I can see the road lobby moaning vociferously about this, but the Border-Crosser has very little sympathy - why should you be allowed to drive badly with impunity just because you live across the border? After all, there's an even easier way of avoiding a fine - don't break the law.

Friday, 16 January 2009

Happy New Year - and a late Christmas present

A bit late I know, but it's been a hectic couple of months in the cross-border world. Not content with trying to get the late starters among the new 2007-2013 co-operation programmes moving, the Commission suddenly sprang a big surprise by offering 6 month extensions for the old 2000-2006 programmes which were meant to close down at the end of 2008.

This last-minute knee-jerk reaction approach is, unfortunately, too often the case with the Commission. Programmes were caught unprepared; even those that could react had mostly closed down projects anyway, so an extra 6 months does not really help project spending very much (apart from amongst those real laggards who still had projects running up to 31 December, of which there were a few.)

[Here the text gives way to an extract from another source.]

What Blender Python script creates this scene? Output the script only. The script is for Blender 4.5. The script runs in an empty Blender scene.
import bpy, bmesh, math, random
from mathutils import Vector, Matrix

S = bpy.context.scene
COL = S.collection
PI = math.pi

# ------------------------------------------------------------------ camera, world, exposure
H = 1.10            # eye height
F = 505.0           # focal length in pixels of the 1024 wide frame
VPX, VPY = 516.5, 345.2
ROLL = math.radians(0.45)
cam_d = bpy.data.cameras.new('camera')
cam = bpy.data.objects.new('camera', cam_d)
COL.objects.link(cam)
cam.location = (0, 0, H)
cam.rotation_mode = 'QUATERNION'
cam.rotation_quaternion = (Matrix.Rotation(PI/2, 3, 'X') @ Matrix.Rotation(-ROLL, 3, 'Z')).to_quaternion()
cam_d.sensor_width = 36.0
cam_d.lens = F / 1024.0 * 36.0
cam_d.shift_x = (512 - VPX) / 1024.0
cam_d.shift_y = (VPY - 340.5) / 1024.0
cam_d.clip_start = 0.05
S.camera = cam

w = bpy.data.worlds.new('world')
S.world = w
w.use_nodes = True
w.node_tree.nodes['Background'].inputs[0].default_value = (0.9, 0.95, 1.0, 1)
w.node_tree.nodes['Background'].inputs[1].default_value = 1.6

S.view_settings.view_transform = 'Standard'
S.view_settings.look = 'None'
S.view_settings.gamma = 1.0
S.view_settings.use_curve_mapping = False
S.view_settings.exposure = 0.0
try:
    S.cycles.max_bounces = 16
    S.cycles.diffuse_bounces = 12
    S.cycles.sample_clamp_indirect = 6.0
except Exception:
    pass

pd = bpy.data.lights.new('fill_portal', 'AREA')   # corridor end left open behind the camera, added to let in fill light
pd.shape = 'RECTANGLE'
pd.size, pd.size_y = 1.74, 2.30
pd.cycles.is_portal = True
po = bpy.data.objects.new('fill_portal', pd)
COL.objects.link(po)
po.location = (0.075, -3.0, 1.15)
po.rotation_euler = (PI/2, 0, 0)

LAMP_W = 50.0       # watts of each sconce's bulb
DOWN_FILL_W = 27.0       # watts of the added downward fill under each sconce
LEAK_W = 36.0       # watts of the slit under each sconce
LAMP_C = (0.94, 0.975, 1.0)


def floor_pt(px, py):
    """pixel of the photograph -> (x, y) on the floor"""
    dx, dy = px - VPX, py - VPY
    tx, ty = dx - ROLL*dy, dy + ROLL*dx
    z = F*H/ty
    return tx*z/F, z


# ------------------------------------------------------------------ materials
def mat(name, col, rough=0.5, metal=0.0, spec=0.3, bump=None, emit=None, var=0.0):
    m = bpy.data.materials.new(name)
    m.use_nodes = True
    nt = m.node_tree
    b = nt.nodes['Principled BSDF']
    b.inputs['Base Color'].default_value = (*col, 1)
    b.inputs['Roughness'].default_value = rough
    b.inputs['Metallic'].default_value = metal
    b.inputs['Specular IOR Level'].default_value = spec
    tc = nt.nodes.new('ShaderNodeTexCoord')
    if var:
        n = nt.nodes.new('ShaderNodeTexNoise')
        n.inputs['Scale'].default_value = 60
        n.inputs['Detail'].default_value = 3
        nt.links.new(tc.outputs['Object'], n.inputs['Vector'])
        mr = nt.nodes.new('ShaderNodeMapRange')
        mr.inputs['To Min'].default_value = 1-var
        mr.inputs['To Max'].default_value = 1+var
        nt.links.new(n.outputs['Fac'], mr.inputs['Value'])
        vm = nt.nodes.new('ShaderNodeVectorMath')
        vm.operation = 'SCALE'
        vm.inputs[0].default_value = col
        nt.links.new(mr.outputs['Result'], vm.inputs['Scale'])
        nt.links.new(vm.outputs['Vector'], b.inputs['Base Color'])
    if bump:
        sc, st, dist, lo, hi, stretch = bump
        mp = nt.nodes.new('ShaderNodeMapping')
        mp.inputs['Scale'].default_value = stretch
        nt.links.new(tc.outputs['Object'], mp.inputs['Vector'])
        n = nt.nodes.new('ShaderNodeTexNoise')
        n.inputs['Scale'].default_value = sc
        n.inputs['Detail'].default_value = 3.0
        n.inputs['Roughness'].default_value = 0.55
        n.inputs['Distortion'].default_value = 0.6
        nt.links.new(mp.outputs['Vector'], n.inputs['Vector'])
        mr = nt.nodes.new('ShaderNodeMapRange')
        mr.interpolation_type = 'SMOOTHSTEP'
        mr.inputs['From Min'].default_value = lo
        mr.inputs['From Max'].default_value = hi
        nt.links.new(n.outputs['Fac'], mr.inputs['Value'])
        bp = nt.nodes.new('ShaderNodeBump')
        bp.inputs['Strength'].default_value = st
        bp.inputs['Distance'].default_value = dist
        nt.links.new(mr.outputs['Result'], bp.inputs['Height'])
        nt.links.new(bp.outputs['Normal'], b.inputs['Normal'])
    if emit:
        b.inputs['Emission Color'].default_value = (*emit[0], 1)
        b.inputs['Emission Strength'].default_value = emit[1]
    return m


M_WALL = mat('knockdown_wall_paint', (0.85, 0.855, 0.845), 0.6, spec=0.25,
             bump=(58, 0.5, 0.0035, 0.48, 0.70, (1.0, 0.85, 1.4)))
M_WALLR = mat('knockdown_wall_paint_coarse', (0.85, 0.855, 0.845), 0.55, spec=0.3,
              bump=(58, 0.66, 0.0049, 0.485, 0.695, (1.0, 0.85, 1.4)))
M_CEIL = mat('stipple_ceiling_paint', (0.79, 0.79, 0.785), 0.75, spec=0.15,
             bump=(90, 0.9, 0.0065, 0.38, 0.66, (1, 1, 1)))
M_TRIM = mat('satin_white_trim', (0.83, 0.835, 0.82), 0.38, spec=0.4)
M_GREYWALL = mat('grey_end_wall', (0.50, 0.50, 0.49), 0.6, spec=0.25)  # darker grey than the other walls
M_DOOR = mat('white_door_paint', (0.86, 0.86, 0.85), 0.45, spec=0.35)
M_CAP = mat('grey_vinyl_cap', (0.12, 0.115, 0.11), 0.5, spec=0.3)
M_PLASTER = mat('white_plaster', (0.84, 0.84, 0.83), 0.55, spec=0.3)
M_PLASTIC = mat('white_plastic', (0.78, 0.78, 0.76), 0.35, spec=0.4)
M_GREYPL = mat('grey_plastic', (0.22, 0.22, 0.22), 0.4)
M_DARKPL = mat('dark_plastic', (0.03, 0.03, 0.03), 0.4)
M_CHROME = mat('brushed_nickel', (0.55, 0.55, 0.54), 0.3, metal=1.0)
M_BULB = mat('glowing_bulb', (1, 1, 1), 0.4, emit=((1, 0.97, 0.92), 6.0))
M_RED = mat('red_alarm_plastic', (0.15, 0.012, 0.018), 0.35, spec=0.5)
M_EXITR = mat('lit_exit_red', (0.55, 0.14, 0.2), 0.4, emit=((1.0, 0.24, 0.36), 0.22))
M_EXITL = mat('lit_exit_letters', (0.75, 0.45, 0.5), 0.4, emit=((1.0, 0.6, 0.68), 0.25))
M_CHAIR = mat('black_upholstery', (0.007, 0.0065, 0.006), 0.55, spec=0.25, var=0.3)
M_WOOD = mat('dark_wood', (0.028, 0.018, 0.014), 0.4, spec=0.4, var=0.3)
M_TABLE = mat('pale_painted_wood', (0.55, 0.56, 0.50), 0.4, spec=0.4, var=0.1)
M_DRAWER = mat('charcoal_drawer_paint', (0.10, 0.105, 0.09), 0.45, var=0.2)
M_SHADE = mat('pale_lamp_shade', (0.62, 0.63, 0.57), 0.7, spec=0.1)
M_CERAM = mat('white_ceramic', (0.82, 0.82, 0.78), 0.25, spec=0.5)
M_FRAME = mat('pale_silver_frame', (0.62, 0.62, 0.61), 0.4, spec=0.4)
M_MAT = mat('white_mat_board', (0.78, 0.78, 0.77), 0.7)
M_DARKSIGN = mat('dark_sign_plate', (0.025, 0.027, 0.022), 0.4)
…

However, there is one key positive element to come out of all this. Programmes will now get some help in paying their closure costs. It has always seemed bizarre that expenditure eligibility finished at the end of 2008, but the deadline for closure documents was 15 months later. Certainly, it takes time for such documentation to be compiled and prepared, but who was meant to pay for the 15 months work? The Commission's answer (up to last month) of "the Member States" might be okay for national programmes, but was never a fair response for multi-country programmes. So the programme extensions should be seen as allowing some of the closure costs to be an eligible expense, and programmes should still aim to submit documents by March 2010.